> Do this
Find the lines below that contain the string "wide". Copy each one.

⟨

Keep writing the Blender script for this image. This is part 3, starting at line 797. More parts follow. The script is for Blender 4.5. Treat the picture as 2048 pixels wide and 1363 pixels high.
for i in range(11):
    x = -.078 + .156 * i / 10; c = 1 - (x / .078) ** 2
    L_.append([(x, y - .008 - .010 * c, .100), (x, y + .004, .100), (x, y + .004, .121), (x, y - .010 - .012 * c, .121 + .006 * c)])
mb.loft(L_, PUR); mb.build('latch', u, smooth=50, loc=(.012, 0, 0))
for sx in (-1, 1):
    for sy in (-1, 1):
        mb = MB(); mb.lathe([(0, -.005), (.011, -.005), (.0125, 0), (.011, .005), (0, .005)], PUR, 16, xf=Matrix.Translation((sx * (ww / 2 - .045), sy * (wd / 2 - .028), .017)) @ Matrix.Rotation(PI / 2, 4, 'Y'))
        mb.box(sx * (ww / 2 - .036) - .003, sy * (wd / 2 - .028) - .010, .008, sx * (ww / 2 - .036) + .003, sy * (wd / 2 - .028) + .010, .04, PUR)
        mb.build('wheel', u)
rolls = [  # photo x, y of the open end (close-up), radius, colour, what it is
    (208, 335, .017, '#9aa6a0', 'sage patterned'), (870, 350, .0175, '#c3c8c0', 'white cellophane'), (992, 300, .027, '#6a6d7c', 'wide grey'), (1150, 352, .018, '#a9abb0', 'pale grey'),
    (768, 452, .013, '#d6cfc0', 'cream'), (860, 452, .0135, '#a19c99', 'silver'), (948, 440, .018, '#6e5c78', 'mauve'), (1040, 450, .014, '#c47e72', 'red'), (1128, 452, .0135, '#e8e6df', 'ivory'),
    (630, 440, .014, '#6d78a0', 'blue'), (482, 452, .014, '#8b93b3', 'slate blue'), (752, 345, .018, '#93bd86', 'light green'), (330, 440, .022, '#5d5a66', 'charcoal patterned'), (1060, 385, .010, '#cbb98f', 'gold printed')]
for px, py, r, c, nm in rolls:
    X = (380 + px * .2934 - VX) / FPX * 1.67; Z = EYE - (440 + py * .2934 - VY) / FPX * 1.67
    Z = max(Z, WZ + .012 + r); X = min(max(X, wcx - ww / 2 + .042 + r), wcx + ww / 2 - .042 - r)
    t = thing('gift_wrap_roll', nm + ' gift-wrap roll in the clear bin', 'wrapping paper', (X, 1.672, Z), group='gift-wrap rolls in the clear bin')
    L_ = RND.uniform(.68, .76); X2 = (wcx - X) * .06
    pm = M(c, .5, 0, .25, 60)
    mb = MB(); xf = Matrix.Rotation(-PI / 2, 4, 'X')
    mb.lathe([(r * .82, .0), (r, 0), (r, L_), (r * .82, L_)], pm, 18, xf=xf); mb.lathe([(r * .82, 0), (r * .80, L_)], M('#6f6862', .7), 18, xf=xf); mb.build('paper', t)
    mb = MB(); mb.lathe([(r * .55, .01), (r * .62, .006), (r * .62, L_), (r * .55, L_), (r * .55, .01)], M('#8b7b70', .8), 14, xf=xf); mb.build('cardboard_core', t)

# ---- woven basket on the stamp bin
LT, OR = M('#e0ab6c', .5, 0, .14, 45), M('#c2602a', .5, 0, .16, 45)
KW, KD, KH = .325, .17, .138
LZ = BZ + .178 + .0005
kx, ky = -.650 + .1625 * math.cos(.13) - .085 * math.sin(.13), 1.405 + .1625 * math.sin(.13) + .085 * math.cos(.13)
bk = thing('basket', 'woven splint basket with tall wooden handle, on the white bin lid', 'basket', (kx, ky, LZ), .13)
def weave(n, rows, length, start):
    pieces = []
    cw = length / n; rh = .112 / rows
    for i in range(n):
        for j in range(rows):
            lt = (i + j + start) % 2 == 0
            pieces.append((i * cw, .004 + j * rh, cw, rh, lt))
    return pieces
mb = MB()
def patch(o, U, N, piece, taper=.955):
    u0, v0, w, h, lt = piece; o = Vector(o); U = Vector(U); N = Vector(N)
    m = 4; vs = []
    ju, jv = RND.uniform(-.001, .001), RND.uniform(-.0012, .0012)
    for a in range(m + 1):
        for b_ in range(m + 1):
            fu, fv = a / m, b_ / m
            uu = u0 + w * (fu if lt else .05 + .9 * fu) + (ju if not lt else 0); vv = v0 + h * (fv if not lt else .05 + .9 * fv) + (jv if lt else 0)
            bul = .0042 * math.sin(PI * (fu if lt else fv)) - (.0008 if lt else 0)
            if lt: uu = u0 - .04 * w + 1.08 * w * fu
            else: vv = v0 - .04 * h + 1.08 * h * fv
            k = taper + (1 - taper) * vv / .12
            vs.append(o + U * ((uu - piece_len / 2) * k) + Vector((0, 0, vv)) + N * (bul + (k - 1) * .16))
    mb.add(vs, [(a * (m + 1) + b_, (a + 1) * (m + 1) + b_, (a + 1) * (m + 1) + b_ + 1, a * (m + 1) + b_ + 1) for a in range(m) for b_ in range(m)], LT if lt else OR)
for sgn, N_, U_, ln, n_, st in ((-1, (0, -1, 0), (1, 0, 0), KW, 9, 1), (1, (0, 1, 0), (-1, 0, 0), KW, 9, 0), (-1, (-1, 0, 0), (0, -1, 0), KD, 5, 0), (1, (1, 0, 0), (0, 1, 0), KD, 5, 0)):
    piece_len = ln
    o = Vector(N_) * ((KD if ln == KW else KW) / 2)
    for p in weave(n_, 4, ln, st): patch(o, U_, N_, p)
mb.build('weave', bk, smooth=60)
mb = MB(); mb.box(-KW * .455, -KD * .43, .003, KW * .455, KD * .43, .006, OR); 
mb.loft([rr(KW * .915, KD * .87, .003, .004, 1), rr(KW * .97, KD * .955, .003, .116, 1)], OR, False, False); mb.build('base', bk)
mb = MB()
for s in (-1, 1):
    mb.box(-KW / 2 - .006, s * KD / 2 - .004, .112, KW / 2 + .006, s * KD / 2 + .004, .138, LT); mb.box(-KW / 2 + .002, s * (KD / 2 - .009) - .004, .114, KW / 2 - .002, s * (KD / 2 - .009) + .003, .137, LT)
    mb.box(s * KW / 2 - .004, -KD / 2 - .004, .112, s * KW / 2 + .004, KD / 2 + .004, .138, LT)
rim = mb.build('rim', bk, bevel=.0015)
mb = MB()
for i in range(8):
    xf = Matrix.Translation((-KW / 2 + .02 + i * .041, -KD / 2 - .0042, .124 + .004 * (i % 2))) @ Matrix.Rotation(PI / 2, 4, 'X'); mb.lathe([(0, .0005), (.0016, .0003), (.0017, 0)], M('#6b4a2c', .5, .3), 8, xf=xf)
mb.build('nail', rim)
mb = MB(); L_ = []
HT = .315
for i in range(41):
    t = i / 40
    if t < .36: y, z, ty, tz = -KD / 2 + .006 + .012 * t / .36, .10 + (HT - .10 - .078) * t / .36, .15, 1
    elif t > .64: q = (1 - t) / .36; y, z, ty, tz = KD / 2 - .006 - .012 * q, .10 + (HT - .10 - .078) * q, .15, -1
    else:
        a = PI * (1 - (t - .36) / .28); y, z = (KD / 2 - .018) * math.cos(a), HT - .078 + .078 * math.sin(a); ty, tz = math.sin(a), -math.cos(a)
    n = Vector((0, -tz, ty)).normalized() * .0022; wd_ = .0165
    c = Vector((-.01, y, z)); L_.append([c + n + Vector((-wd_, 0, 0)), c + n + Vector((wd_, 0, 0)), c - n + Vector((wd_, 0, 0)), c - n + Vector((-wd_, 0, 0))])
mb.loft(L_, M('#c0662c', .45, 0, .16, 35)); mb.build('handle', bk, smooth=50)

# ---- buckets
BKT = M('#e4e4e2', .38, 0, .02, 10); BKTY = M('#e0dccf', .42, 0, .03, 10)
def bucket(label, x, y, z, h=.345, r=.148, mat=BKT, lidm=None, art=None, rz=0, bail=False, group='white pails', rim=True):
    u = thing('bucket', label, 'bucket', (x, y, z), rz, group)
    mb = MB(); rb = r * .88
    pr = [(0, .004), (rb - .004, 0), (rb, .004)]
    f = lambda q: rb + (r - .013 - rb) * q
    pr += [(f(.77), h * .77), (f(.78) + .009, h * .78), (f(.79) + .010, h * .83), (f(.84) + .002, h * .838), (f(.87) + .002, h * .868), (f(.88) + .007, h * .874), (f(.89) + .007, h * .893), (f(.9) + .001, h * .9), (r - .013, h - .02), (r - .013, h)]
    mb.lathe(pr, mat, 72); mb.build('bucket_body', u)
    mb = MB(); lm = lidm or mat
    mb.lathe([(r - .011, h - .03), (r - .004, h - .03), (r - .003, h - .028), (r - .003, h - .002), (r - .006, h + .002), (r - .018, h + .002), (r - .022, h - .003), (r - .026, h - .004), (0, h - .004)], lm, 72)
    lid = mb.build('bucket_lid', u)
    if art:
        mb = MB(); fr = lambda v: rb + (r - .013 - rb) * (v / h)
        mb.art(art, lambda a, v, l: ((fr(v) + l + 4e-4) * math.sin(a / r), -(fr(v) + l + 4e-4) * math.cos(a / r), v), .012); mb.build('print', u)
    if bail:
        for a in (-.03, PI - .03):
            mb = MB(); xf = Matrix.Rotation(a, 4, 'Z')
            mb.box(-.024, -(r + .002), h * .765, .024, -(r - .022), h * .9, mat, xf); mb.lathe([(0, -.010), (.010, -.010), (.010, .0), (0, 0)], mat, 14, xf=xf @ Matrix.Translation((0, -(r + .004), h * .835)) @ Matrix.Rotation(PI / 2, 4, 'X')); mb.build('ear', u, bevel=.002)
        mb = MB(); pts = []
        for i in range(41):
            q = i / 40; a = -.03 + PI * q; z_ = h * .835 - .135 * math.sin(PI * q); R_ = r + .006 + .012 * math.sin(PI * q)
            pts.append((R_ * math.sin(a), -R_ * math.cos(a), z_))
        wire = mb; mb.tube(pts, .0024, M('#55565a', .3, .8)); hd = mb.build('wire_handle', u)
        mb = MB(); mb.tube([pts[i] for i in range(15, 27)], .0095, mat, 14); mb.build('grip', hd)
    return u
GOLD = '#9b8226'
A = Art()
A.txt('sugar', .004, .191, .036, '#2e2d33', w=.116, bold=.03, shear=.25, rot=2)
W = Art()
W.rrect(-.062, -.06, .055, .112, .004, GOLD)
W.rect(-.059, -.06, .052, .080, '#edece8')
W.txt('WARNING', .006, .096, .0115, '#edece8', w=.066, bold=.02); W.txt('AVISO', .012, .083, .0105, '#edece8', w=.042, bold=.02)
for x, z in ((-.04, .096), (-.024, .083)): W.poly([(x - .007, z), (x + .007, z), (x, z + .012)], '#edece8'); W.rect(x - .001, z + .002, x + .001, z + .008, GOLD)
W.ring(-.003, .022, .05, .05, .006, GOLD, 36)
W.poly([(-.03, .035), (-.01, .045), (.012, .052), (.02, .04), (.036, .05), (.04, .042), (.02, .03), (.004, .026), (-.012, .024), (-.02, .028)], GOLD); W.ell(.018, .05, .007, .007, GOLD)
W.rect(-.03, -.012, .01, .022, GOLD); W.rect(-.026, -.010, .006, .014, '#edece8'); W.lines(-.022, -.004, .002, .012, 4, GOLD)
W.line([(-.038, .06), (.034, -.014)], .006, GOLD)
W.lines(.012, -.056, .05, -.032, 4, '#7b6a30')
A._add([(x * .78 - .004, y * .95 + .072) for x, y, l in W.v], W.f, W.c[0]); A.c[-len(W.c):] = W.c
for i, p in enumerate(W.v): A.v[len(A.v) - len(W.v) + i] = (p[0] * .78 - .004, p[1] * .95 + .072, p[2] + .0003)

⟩

> Exercise solution
Keep writing the Blender script for this image. This is part 3, starting at line 797. More parts follow. The script is for Blender 4.5. Treat the picture as 2048 pixels wide and 1363 pixels high.
    (208, 335, .017, '#9aa6a0', 'sage patterned'), (870, 350, .0175, '#c3c8c0', 'white cellophane'), (992, 300, .027, '#6a6d7c', 'wide grey'), (1150, 352, .018, '#a9abb0', 'pale grey'),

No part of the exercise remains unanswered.